Since y = x + d, this can also be written as:

y + (d - k)

A compact formula is:

x,                     if y < x
y + max(0, y - x - k), otherwise

Approach	Time Complexity	Space Complexity	Verdict
Brute Force	O(S)	O(S)	Unnecessary
Optimal	O(1) per test case	O(1)	Accepted

Algorithm Walkthrough

Read x, y, and k.
If y < x, the key is encountered before reaching the chest. Pick up the key on the way and continue to the chest. Output x.
Otherwise compute the gap d = y - x.
If d <= k, the chest can be carried all the way to the key. Output y.
Otherwise the chest can only be moved k units. The remaining distance is d - k.
Monocarp must walk that remaining distance to get the key and then walk the same distance back to the chest. Output y + (d - k).

Why it works

When y < x, every valid solution must eventually reach position x, and the key lies on that path. Reaching the chest at x is already sufficient, so x is optimal.

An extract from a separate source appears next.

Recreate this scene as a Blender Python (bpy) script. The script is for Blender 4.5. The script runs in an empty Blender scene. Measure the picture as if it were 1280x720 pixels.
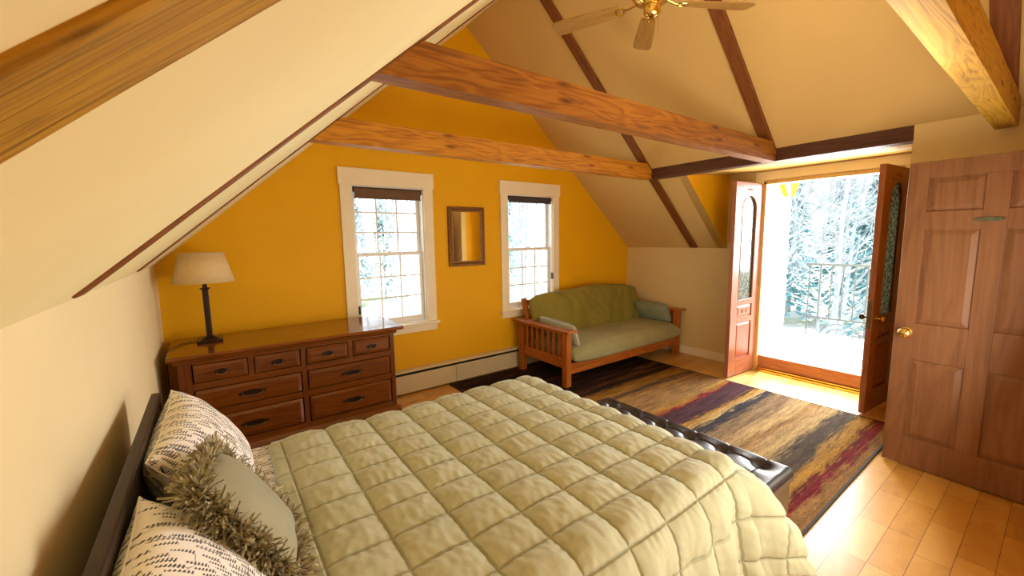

When y > x, Monocarp must first spend x seconds reaching the chest. Carrying the chest toward the key is always beneficial because it reduces the future separation between them. The best strategy is to use as much carrying distance as possible, up to k or until the chest reaches the key. Any remaining separation must be traversed twice, once to collect the key and once to return to the chest. The formula above accounts exactly for these unavoidable movements, so no shorter route exists.

Python Solution

import sys
input = sys.stdin.readline

t = int(input())

for _ in range(t):
    x, y, k = map(int, input().split())

    if y < x:
        print(x)
    else:
        print(y + max(0, y - x - k))

The first branch handles the case where the key is encountered before the chest. No carrying is required, so the answer is simply the chest position.

In the second branch, the key lies beyond the chest. The value y - x - k represents the portion of the chest-to-key gap that cannot be covered by carrying the chest. If this quantity is negative, the chest reaches the key directly, so the extra cost is zero. Otherwise that remaining distance contributes exactly once to the answer beyond y, producing the formula y + max(0, y - x - k).

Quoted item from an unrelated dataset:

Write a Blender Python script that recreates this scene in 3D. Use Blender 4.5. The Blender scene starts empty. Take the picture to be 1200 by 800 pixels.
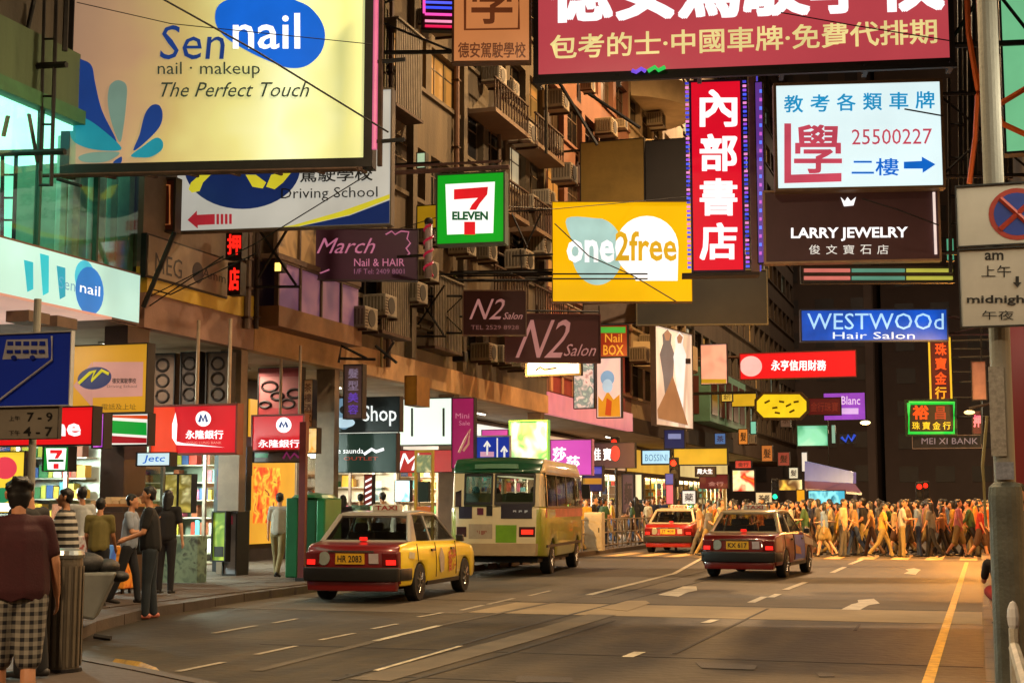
import bpy, math, random
import numpy as np
from mathutils import Vector, Matrix
random.seed(7)
SC = bpy.context.scene
COL = SC.collection
# ---------------------------------------------------------------- camera
FL, CH = 1700.0, 1.6
PITCH = math.atan(192 / FL)
YAW = math.atan(548 / math.hypot(FL, 192))
cd = bpy.data.cameras.new('camera'); cam = bpy.data.objects.new('camera', cd); COL.objects.link(cam)
cam.location = (0, 0, CH); cam.rotation_euler = (math.pi / 2 + PITCH, 0, YAW)
cd.sensor_width = 36; cd.lens = 36 * FL / 1200; cd.clip_end = 2000; cd.clip_start = 0.1
SC.camera = cam
# ---------------------------------------------------------------- world and exposure
w = bpy.data.worlds.new('World'); SC.world = w; w.use_nodes = True
nt = w.node_tree; bg = nt.nodes['Background']
bg.inputs[0].default_value = (0.60, 0.40, 0.25, 1); bg.inputs[1].default_value = 0.165
SC.view_settings.view_transform = 'Standard'; SC.view_settings.look = 'None'
SC.view_settings.exposure = 0; SC.view_settings.gamma = 1
SC.render.engine = 'CYCLES'; SC.cycles.use_denoising = True
SC.cycles.max_bounces = 5; SC.cycles.diffuse_bounces = 2; SC.cycles.glossy_bounces = 2
SC.cycles.transmission_bounces = 3; SC.cycles.sample_clamp_indirect = 2.5; SC.cycles.sample_clamp_direct = 0
SC.cycles.caustics_reflective = False; SC.cycles.caustics_refractive = False

# ---------------------------------------------------------------- place to picture geometry
CF = Vector((-math.sin(YAW) * math.cos(PITCH), math.cos(YAW) * math.cos(PITCH), math.sin(PITCH)))
CR = Vector((math.cos(YAW), math.sin(YAW), 0)); CU = CR.cross(CF); CC = Vector((0, 0, CH))
def ray(px, py): return CF + CR * ((px - 600) / FL) - CU * ((py - 400) / FL)
def gnd(px, py, z=0.0):
    r = ray(px, py); return CC + r * ((z - CH) / r.z)
def atY(px, py, Y):
    r = ray(px, py); return CC + r * (Y / r.y)
def atX(px, py, X):
    r = ray(px, py); return CC + r * (X / r.x)
def proj(P):
    d = Vector(P) - CC; k = d.dot(CF)
    if k < 0.1: return (-9999, -9999)
    return 600 + FL * d.dot(CR) / k, 400 - FL * d.dot(CU) / k
def seen(P, m=140):
    x, y = proj(P); return -m < x < 1200 + m and -m < y < 800 + m
def hx(s):
    s = s.lstrip('#'); v = [int(s[i:i + 2], 16) / 255 for i in (0, 2, 4)]
    return tuple(c / 12.92 if c <= .04045 else ((c + .055) / 1.055) ** 2.4 for c in v)

# ---------------------------------------------------------------- materials
_M = {}
def mat(color, rough=0.7, metal=0.0, var=0.25, scale=3.0, bump=0.0, streak=False, key=None, coat=0.0, spec=0.5):
    """Painted, plaster or metal surface with procedural grain and wear."""
    c = hx(color) if isinstance(color, str) else color
    k = ('m', c, rough, metal, var, scale, bump, streak, coat)
    if k in _M: return _M[k]
    m = bpy.data.materials.new('surface'); m.use_nodes = True; n = m.node_tree; b = n.nodes['Principled BSDF']
    b.inputs['Roughness'].default_value = rough; b.inputs['Metallic'].default_value = metal
    b.inputs['Coat Weight'].default_value = coat; b.inputs['Specular IOR Level'].default_value = spec
    tc = n.nodes.new('ShaderNodeTexCoord'); mp = n.nodes.new('ShaderNodeMapping')
    n.links.new(tc.outputs['Object'], mp.inputs[0])
    mp.inputs['Scale'].default_value = (1, 1, 0.12) if streak else (1, 1, 1)
    no = n.nodes.new('ShaderNodeTexNoise'); no.inputs['Scale'].default_value = scale; no.inputs['Detail'].default_value = 6
    no.inputs['Roughness'].default_value = 0.65
    n.links.new(mp.outputs[0], no.inputs['Vector'])
    cr = n.nodes.new('ShaderNodeValToRGB'); cr.color_ramp.elements[0].position = 0.3; cr.color_ramp.elements[1].position = 0.7
    lo = tuple(max(0, x * (1 - var)) for x in c); hi = tuple(min(1, x * (1 + var * .6)) for x in c)
    cr.color_ramp.elements[0].color = (*lo, 1); cr.color_ramp.elements[1].color = (*hi, 1)
    n.links.new(no.outputs['Fac'], cr.inputs[0]); n.links.new(cr.outputs[0], b.inputs['Base Color'])
    if bump:
        n2 = n.nodes.new('ShaderNodeTexNoise'); n2.inputs['Scale'].default_value = scale * 12; n2.inputs['Detail'].default_value = 4
        n.links.new(tc.outputs['Object'], n2.inputs['Vector'])
        bp = n.nodes.new('ShaderNodeBump'); bp.inputs['Strength'].default_value = bump; bp.inputs['Distance'].default_value = 0.02
        n.links.new(n2.outputs['Fac'], bp.inputs['Height']); n.links.new(bp.outputs[0], b.inputs['Normal'])
    _M[k] = m; return m
def glow(color, s=1.0, sample=False, var=0.10, scale=1.2, rough=0.35):
    """Backlit plastic, a lamp, or a part glowing in place of lamplight: it gives off light, a little uneven like a lightbox with tubes."""
    c = hx(color) if isinstance(color, str) else color
    k = ('g', c, s, sample, var, scale)
    if k in _M: return _M[k]
    m = bpy.data.materials.new('lit_surface'); m.use_nodes = True; n = m.node_tree; b = n.nodes['Principled BSDF']
    b.inputs['Base Color'].default_value = (*[x * .35 for x in c], 1); b.inputs['Roughness'].default_value = rough
    b.inputs['Emission Strength'].default_value = s
    tc = n.nodes.new('ShaderNodeTexCoord'); no = n.nodes.new('ShaderNodeTexNoise'); no.inputs['Scale'].default_value = scale
    no.inputs['Detail'].default_value = 3
    n.links.new(tc.outputs['Object'], no.inputs['Vector'])
    cr = n.nodes.new('ShaderNodeValToRGB'); cr.color_ramp.elements[0].position = 0.3; cr.color_ramp.elements[1].position = 0.7
    cr.color_ramp.elements[0].color = (*[x * (1 - var * 1.6) for x in c], 1); cr.color_ramp.elements[1].color = (*[min(1, x * (1 + var)) for x in c], 1)
    n.links.new(no.outputs['Fac'], cr.inputs[0]); n.links.new(cr.outputs[0], b.inputs['Emission Color'])
    m.cycles.emission_sampling = 'FRONT' if sample else 'NONE'
    _M[k] = m; return m
def poster(cols, s=0.8, scale=3.0, stretch=(1, 1, 1), sample=False, seed=0.0, soft=False):
    """Printed or backlit picture: patches of the given colours."""
    k = ('p', tuple(cols), s, scale, stretch, sample, seed)
    if k in _M: return _M[k]
    m = bpy.data.materials.new('printed_picture'); m.use_nodes = True; n = m.node_tree; b = n.nodes['Principled BSDF']
    tc = n.nodes.new('ShaderNodeTexCoord'); mp = n.nodes.new('ShaderNodeMapping'); mp.inputs['Scale'].default_value = stretch
    mp.inputs['Location'].default_value = (seed, seed * 2, seed * 3)
    n.links.new(tc.outputs['Object'], mp.inputs[0])
    no = n.nodes.new('ShaderNodeTexNoise'); no.inputs['Scale'].default_value = scale; no.inputs['Detail'].default_value = 2.0
    no.inputs['Distortion'].default_value = 0.6
    n.links.new(mp.outputs[0], no.inputs['Vector'])
    cr = n.nodes.new('ShaderNodeValToRGB'); cr.color_ramp.interpolation = 'LINEAR' if soft else 'EASE'
    els = cr.color_ramp.elements
    while len(els) < len(cols): els.new(0.5)
    for i, c in enumerate(cols):
        els[i].position = 0.3 + 0.42 * i / max(1, len(cols) - 1); els[i].color = (*hx(c), 1)
    n.links.new(no.outputs['Fac'], cr.inputs[0]); n.links.new(cr.outputs[0], b.inputs['Base Color'])
    n.links.new(cr.outputs[0], b.inputs['Emission Color']); b.inputs['Emission Strength'].default_value = s
    b.inputs['Roughness'].default_value = 0.5
    m.cycles.emission_sampling = 'FRONT' if sample else 'NONE'
    _M[k] = m; return m
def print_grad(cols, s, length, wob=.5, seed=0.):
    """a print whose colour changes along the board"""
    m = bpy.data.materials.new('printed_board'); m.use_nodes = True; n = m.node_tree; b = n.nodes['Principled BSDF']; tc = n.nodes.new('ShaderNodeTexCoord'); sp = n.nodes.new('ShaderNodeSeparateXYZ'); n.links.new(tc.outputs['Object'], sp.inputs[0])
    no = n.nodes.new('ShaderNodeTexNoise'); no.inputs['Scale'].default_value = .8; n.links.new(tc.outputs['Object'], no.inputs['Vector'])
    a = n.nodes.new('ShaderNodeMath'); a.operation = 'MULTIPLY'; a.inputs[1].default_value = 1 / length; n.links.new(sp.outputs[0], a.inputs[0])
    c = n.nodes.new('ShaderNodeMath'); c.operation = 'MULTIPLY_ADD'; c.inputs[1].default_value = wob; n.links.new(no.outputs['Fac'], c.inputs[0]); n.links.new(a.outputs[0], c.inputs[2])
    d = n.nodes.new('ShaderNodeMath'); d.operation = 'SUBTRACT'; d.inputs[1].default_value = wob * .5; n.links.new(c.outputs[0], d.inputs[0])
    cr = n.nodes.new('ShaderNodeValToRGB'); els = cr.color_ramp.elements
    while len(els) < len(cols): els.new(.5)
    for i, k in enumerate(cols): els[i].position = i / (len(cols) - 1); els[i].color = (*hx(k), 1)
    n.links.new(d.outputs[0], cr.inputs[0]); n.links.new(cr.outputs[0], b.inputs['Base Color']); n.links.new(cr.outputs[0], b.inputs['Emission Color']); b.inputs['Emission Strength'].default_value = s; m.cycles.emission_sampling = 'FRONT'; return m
def glass_dark(color='#1a1a1c', rough=0.08):
    k = ('gl', color, rough)
    if k in _M: return _M[k]
    m = mat(color, rough, 0.0, 0.3, 0.6); m = m.copy(); b = m.node_tree.nodes['Principled BSDF']
    b.inputs['Specular IOR Level'].default_value = 0.9
    _M[k] = m; return m
def clear_glass(tint=(0.9, 0.97, 0.93)):
    k = ('cg', tint)
    if k in _M: return _M[k]
    m = bpy.data.materials.new('clear_glass'); m.use_nodes = True; n = m.node_tree
    out = n.nodes['Material Output']; tr = n.nodes.new('ShaderNodeBsdfTransparent'); tr.inputs[0].default_value = (*tint, 1)
    gl = n.nodes.new('ShaderNodeBsdfGlossy'); gl.inputs['Roughness'].default_value = 0.05
    fr = n.nodes.new('ShaderNodeMapRange'); lw = n.nodes.new('ShaderNodeLayerWeight'); lw.inputs[0].default_value = .3; n.links.new(lw.outputs['Facing'], fr.inputs[0]); fr.inputs[3].default_value = .04; fr.inputs[4].default_value = .30; mx = n.nodes.new('ShaderNodeMixShader')
    n.links.new(fr.outputs[0], mx.inputs[0]); n.links.new(tr.outputs[0], mx.inputs[1]); n.links.new(gl.outputs[0], mx.inputs[2])
    n.links.new(mx.outputs[0], out.inputs[0]); _M[k] = m; return m

DARK = lambda: mat('#1d1a1a', .6, .3, .3, 6)
STEEL = lambda: mat('#2b2826', .55, .6, .4, 8)
RUST = lambda: mat('#4a3426', .75, .3, .5, 6)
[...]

All calculations fit comfortably inside standard integer types, and there are no tricky boundary conditions because the formula naturally handles k = 0 and d = k.

Worked Examples

Example 1

Input:

x = 5, y = 7, k = 2

Variable	Value
x	5
y	7
k	2
d = y - x	2
d <= k	Yes
Answer	7

Monocarp reaches the chest in 5 seconds and carries it exactly 2 units to the key. The chest and key meet at position 7, so the total time is 7.

Example 2

Input:

x = 5, y = 8, k = 2

Variable	Value
x	5
y	8
k	2
d = y - x	3
d <= k	No
Remaining gap	1
Answer	8 + 1 = 9

Monocarp carries the chest from 5 to 7. He then walks from 7 to 8 for the key and returns from 8 to 7 to open the chest. The total time is 9.

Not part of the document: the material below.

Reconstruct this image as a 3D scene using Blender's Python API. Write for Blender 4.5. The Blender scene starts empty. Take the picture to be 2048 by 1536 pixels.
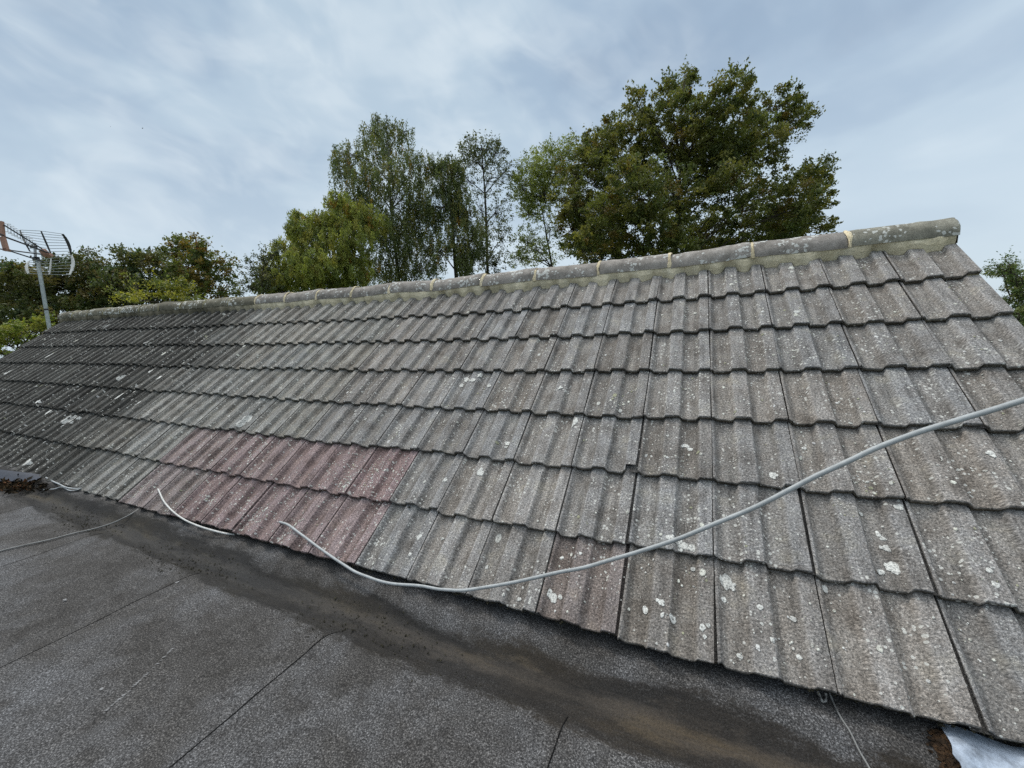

These traces illustrate the key invariant: after using all available carrying distance, any remaining chest-key separation must be traversed twice.

Complexity Analysis

Measure	Complexity	Explanation
Time	O(1) per test case	Only a few arithmetic operations
Space	O(1)	No extra data structures

Even with the maximum number of test cases, the program performs only a handful of operations per case. It easily fits within the time and memory limits.

Test Cases

# helper: run solution on input string, return output string
import sys
import io

def run(inp: str) -> str:
    sys.stdin = io.StringIO(inp)

    input = sys.stdin.readline
    t = int(input())
    ans = []

    for _ in range(t):
        x, y, k = map(int, input().split())

        if y < x:
            ans.append(str(x))
        else:
            ans.append(str(y + max(0, y - x - k)))

    return "\n".join(ans)

# provided sample
assert run(
"""3
5 7 2
10 5 0
5 8 2
"""
) == "7\n10\n9"

# key before chest
assert run(
"""1
8 3 5
"""
) == "8"

# exactly enough carrying distance
assert run(
"""1
4 9 5
"""
) == "9"

# no carrying allowed
assert run(
"""1
4 9 0
"""
) == "14"

# maximum coordinate values
assert run(
"""1
100 99 100
"""
) == "100"

Test input	Expected output	What it validates
`8 3 5`	`8`	Key lies before chest
`4 9 5`	`9`	Carrying distance exactly matches gap
`4 9 0`	`14`	No carrying available
`100 99 100`	`100`	Large coordinates and key before chest

Edge Cases

Consider:

1
10 5 0

The algorithm sees that y < x and immediately returns 10. Monocarp picks up the key while walking toward the chest. No carrying is needed. The output is correct.

Consider:

1
5 7 2

Here y > x, and the gap is 2. Since 2 <= k, the algorithm returns y = 7. The chest can be carried directly to the key. No extra backtracking occurs.

Consider:

1
5 8 2

The gap is 3, larger than k. The uncovered portion is 3 - 2 = 1. The algorithm returns 8 + 1 = 9. That extra unit corresponds exactly to walking from the relocated chest to the key and back.

Consider:

1
4 9 0

The gap is 5, and no carrying is possible. The formula gives 9 + 5 = 14. Monocarp walks to the chest in 4 seconds, then must travel from 4 to 9 and back to 4, adding 10 more seconds. The total is 14, matching the formula exactly.